A simple milk soup, usually very popular with children. This was virtually the only form of pasta I encountered before my tenth birthday – using macaroni for anything other than a sweet dish would have been considered a revolutionary idea.

Soups of this type are traditional in Iceland and there is even a version in the earliest Icelandic cookbook, published in 1800. That one uses homemade pasta strips and the soup is called “worm milk,” as the strips are said to resemble worms. However, few Icelandic housewives ventured upon pasta making for another 190 years or so.

1 cup elbow macaroni
3 cups milk
4 to 6 tablespoons sugar or brown sugar
½ teaspoon vanilla extract
Salt

Bring 2 cups water to a boil in a saucepan and stir in the macaroni. Simmer until tender, stirring occasionally. Add milk and sugar, bring to a boil and simmer for 1 to 2 minutes. Stir in vanilla extract and a pinch of salt and serve.

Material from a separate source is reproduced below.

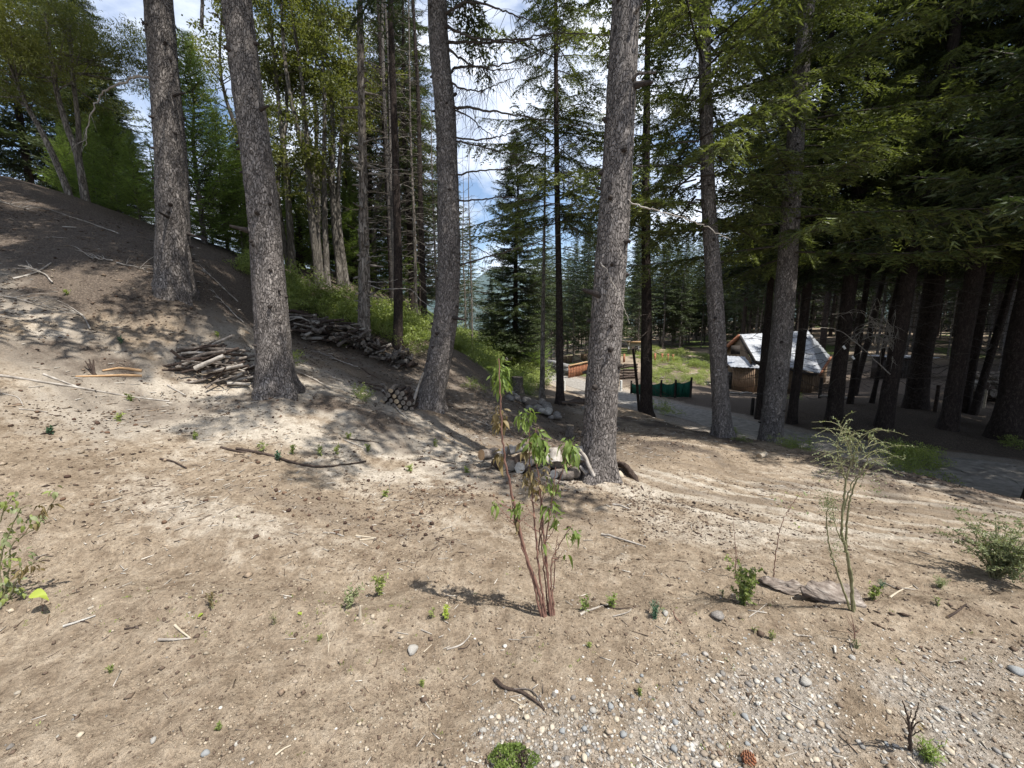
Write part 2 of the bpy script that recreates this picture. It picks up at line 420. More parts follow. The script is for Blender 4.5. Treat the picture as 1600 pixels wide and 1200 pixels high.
def G(px, py, tmax=90):
    d = ray(px, py); t = 0.8 * 1.012 ** np.arange(0, 420)
    t = t[t < tmax]; q = np.array([0, 0, EYE]) + d * t[:, None]
    below = q[:, 2] < hgt(q[:, 0], q[:, 1])
    if not below.any(): i = len(t) - 1; return q[i] * [1, 1, 0] + [0, 0, h1(q[i, 0], q[i, 1])]
    i = int(np.argmax(below)); a, b = (t[i - 1] if i else t[0]), t[i]
    for _ in range(14):
        m_ = (a + b) / 2; p_ = np.array([0, 0, EYE]) + d * m_
        if p_[2] < h1(p_[0], p_[1]): b = m_
        else: a = m_
    return np.array([0, 0, EYE]) + d * b
def to_px(x, y, z):
    dx, dy, dz = x, y, z - EYE
    de = dy * cp - dz * sp; up = dy * sp + dz * cp
    return CX + FP * dx / de, CY - FP * up / de

# zones painted as what lies there: R gravel, G pale dust, B needle litter / forest floor, A green
dist = np.hypot(XX, YY)
sm = lambda a, lo, hi: np.clip((a - lo) / (hi - lo), 0, 1)
n1 = fbm(XX * .7, YY * .7, 4, 51); n2 = fbm(XX * 2.2, YY * 2.2, 4, 61); n3 = fbm(XX * .25, YY * .25, 3, 71)
gravel = sm(XX * .55 + .22 - (YY - 1.2) * .45 + .55 * n2, 0, .75) * sm(1.88 + .08 * XX + .30 * n2 - YY, 0, .45)
gravel = gravel * np.clip(.80 + 1.5 * fbm(XX * 3.3, YY * 3.3, 3, 53), .15, 1)
gravel = np.maximum(gravel, sm(1.75 - RD + .2 * n2, 0, .25) * .75)
hill = sm(-XX * 1.0 + YY * .25 - .1, -.2, 2.2) * sm(YY - 2.6 + .15 * XX, 0, 1.4)
pale = np.clip(hill * (.62 + 1.3 * n2 + .5 * n1), 0, 1) * sm(13 - dist, 0, 3)
pale = np.maximum(pale, np.clip(np.exp(-(((XX - 1.6) / 1.6) ** 2 + ((YY - 3.9) / .9) ** 2)) * (.5 + n2), 0, 1))
pale = np.maximum(pale, np.clip(rutm * (.25 + 1.1 * ruts + n2 * .6), 0, .85))
pale = np.maximum(pale, sm(.5 - RD + 1.8, 0, .8) * (RD > 1.5) * .5 * sm(YY, 9, 12))
litter = sm(n1 * 1.2 + n2 * 1.2 - .28 + .45 * sm(dist, 6, 10), -.15, .65) * sm(YY, 3, 5)
n4 = fbm(XX * .45 + 7, (YY + .28 * XX) * 2.6, 4, 111)
pale = np.clip(pale + .75 * n4 * sm(YY, 2.2, 2.8) * sm(14 - dist, 0, 3), 0, 1)
litter = np.maximum(litter, np.clip(-n4 * 1.6 - .25, 0, .55) * sm(YY, 2.0, 2.6) * (dist < 9))
litter *= .8
litter = np.maximum(litter, sm(-XX - 4.3 + .6 * n2 + .12 * (YY - 5), 0, 1.2) * sm(YY + .25 * XX - 3.2 + n2, 0, 1.2) * .8)
litter = np.maximum(litter, sm(YY + XX * .45 - 5.0 + 1.2 * n2, 0, 1.6) * sm(2.4 - XX, 0, 1) * .62)
litter = np.maximum(litter, sm(XX + .0 * YY, 6.0, 7.5) * (RD > 1.8) * sm(32 - YY, 0, 6) * .9)
litter = np.maximum(litter, sm(n3 + sm(-XX, 6, 9) * 1.2 + .35, .5, .9) * sm(dist, 8, 10))
green = sm(n3 * 1.5 + n1 - .12, .05, .6) * sm(YY, 26, 34) * (RD > 2.2)
green = np.maximum(green, sm(YY + XX * 1.2, 12, 15) * sm(2 - XX, 0, 2) * .85 * (RD > 2.0))
zone = np.stack([gravel, pale, litter, green], -1)
ny, nx = XX.shape
ii = (np.arange(ny - 1)[:, None] * nx + np.arange(nx - 1)[None])
F = np.stack([ii, ii + 1, ii + nx + 1, ii + nx], -1).reshape(-1, 4)
acc = Acc().add(np.stack([XX, YY, ZZ], -1).reshape(-1, 3), F)

def ground_mat():
    m, n, b = mat('bare_forest_soil'); lk = n.links.new
    t = N(n, 'ShaderNodeNewGeometry'); pos = t.outputs['Position']
    a = N(n, 'ShaderNodeAttribute', attribute_name='zone'); s = N(n, 'ShaderNodeSeparateColor'); lk(a.outputs['Color'], s.inputs[0])
    def noise(sc_, d=6.0, r=.65):
        z = N(n, 'ShaderNodeTexNoise', Scale=sc_, Detail=d, Roughness=r); lk(pos, z.inputs[0]); return z.outputs[0]
    na, nb, nc, nd = noise(1.7, 5), noise(9, 6, .7), noise(46, 5, .75), noise(160, 3, .7)
    def mixc(f, c1, c2, bt='MIX'):
        x = N(n, 'ShaderNodeMixRGB', blend_type=bt)
        for k_, v_ in ((0, f), (1, c1), (2, c2)):
            if hasattr(v_, 'links'): lk(v_, x.inputs[k_])
            else: x.inputs[k_].default_value = v_ if np.isscalar(v_) else (*v_, 1)
        return x.outputs[0]
    soil = ramp(n, [(.34, (.190, .147, .106)), (.52, (.284, .230, .171)), (.70, (.37, .312, .243))], nb)
    soil = mixc(.6, soil, ramp(n, [(.35, (.70, .66, .62)), (.65, (1.2, 1.2, 1.2))], na), 'MULTIPLY')
    fine = ramp(n, [(.30, (.45, .43, .41)), (.5, (1, 1, 1)), (.70, (1.45, 1.43, 1.4))], nc)
    def fac(src, lo, hi, nzv, k_=.5):
        ad = N(n, 'ShaderNodeMath', operation='MULTIPLY_ADD'); ad.inputs[1].default_value = k_; lk(nzv, ad.inputs[0]); lk(src, ad.inputs[2])
        mr = N(n, 'ShaderNodeMapRange'); mr.inputs['From Min'].default_value = lo + k_ * .5; mr.inputs['From Max'].default_value = hi + k_ * .5
        lk(ad.outputs[0], mr.inputs[0]); return mr.outputs[0]
    c = mixc(fac(s.outputs[1], .15, .75, nb, 1.1), soil, ramp(n, [(.3, (.31, .27, .22)), (.7, (.52, .465, .39))], nb))
    nbc = N(n, 'ShaderNodeMath', operation='ADD'); lk(nb, nbc.inputs[0]); lk(nc, nbc.inputs[1]); nbc2 = N(n, 'ShaderNodeMath', operation='MULTIPLY'); lk(nbc.outputs[0], nbc2.inputs[0]); nbc2.inputs[1].default_value = .5; nbc = nbc2.outputs[0]
    c = mixc(fac(s.outputs[2], .15, .75, nbc, 1.6), c, ramp(n, [(.3, (.055, .042, .034)), (.55, (.125, .100, .080)), (.75, (.23, .19, .155))], nc))
    c = mixc(fac(s.outputs[0], .2, .8, nb, .7), c, ramp(n, [(.3, (.20, .17, .14)), (.55, (.31, .275, .235)), (.75, (.44, .41, .37))], nc))
    c = mixc(fac(a.outputs['Alpha'], .3, .7, nb, .9), c, ramp(n, [(.3, (.045, .075, .018)), (.7, (.14, .17, .06))], nc))
    c = mixc(.75, c, fine, 'MULTIPLY')
    sp_ = ramp(n, [(.30, (.35, .30, .27)), (.37, (1, 1, 1)), (.66, (1, 1, 1)), (.74, (1.7, 1.65, 1.55))], nd)
    c = mixc(.65, c, sp_, 'MULTIPLY')
    lk(c, b.inputs['Base Color']); b.inputs['Roughness'].default_value = .95; b.inputs['Specular IOR Level'].default_value = .1
    h = N(n, 'ShaderNodeMath', operation='MULTIPLY_ADD'); h.inputs[1].default_value = .35; lk(nd, h.inputs[0]); lk(nc, h.inputs[2])
    b1 = N(n, 'ShaderNodeBump', Strength=.85, Distance=.022); lk(h.outputs[0], b1.inputs['Height'])
    b2 = N(n, 'ShaderNodeBump', Strength=.6, Distance=.06); lk(nb, b2.inputs['Height']); lk(b1.outputs[0], b2.inputs['Normal'])
    lk(b2.outputs[0], b.inputs['Normal'])
    return m
M_ground = ground_mat()
me = acc.mesh('ground', M_ground, smooth=True)
at = me.attributes.new('zone', 'FLOAT_COLOR', 'POINT'); at.data.foreach_set('color', zone.astype(np.float32).reshape(-1))
ground = link('ground', me); ground['kind'] = 'structure'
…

A little cinnamon is sometimes added to the soup, or sprinkled over it before serving.

 

Spiced Fruit Soup
Krydduð sætsúpa
Serves 6

Sætsúpa, “sweet soup,” usually means a soup containing dried fruit, and often pearl sago as well. Although it is optional in this recipe, I like the texture it provides and wouldn’t want to leave it out.
Various versions of sætsúpa used to be a very common Sunday dessert in Iceland. Some recipes use spices, others omit them. Other dried fruit, such as apple or pear, may be used. The fruit is usually chopped for soup but in a compote, it is left whole.

1 tablespoon pearl sago (optional)
½ cup raisins
¼ cup pitted prunes
¼ cup chopped dried apricots
1-inch piece of cinnamon stick
3 whole cloves
1 cup fruit or berry juice (cranberry juice is fine)
Sugar
Freshly squeezed lemon juice

Heat 4 cups water in a saucepan. When it boils, stir in the pearl sago, if using. Add the dried fruit and spices and simmer for 20 to 25 minutes.

Stir in fruit juice. Add sugar and lemon juice to taste and cook for a few minutes more. Serve hot, perhaps with some cream.

 

Rhubarb Compote
Rabarbaragrautur

Serves 8

In the virtually fruit-less Iceland, rhubarb was used to make jams, juices, cakes, and soups, but the most popular dish was rhubarb compote, a common Sunday dessert, sometimes eaten hot but usually cold, sprinkled with sugar and with a generous amount of milk, light cream or sometimes whipped cream poured over it.

The same recipe was also used to make rhubarb soup, using less rhubarb and less thickener. This soup, which was more of an everyday dish, was served hot, usually with crushed zwiebacks, and people would spoon the zwieback crumbs into their soup and stir until the crumbs were soaked and beginning to soften.

Both compote and soup could be made from rhubarb jam, when fresh or preserved rhubarb wasn’t available, but those versions were not as popular.

2 pounds red rhubarb stalks
1 cup sugar, or to taste
Red food coloring (optional)
3 tablespoons potato starch or cornstarch
Light cream

Wash and trim the rhubarb and cut it into 1-inch pieces. Place it in a saucepan, add sugar and 2 cups cold water, and bring slowly to a boil. Simmer at low heat until the rhubarb is very soft, stirring often. Add a few drops of red food coloring, if wished.

Mix the potato starch with a little cold water, remove the pan from the heat, and stir in the potato starch mixture. Take care to stir back and forth, not in a circular motion, until the compote thickens. Do not let boil after adding the potato starch. (If using cornstarch, do not remove the pan from the heat. Stir in the cornstarch and boil until thickened.) Serve the pudding hot or cold, with sugar and light cream.

If the compote is to be served cold, it is poured into a serving bowl and a little sugar is sprinkled on top to prevent skin forming.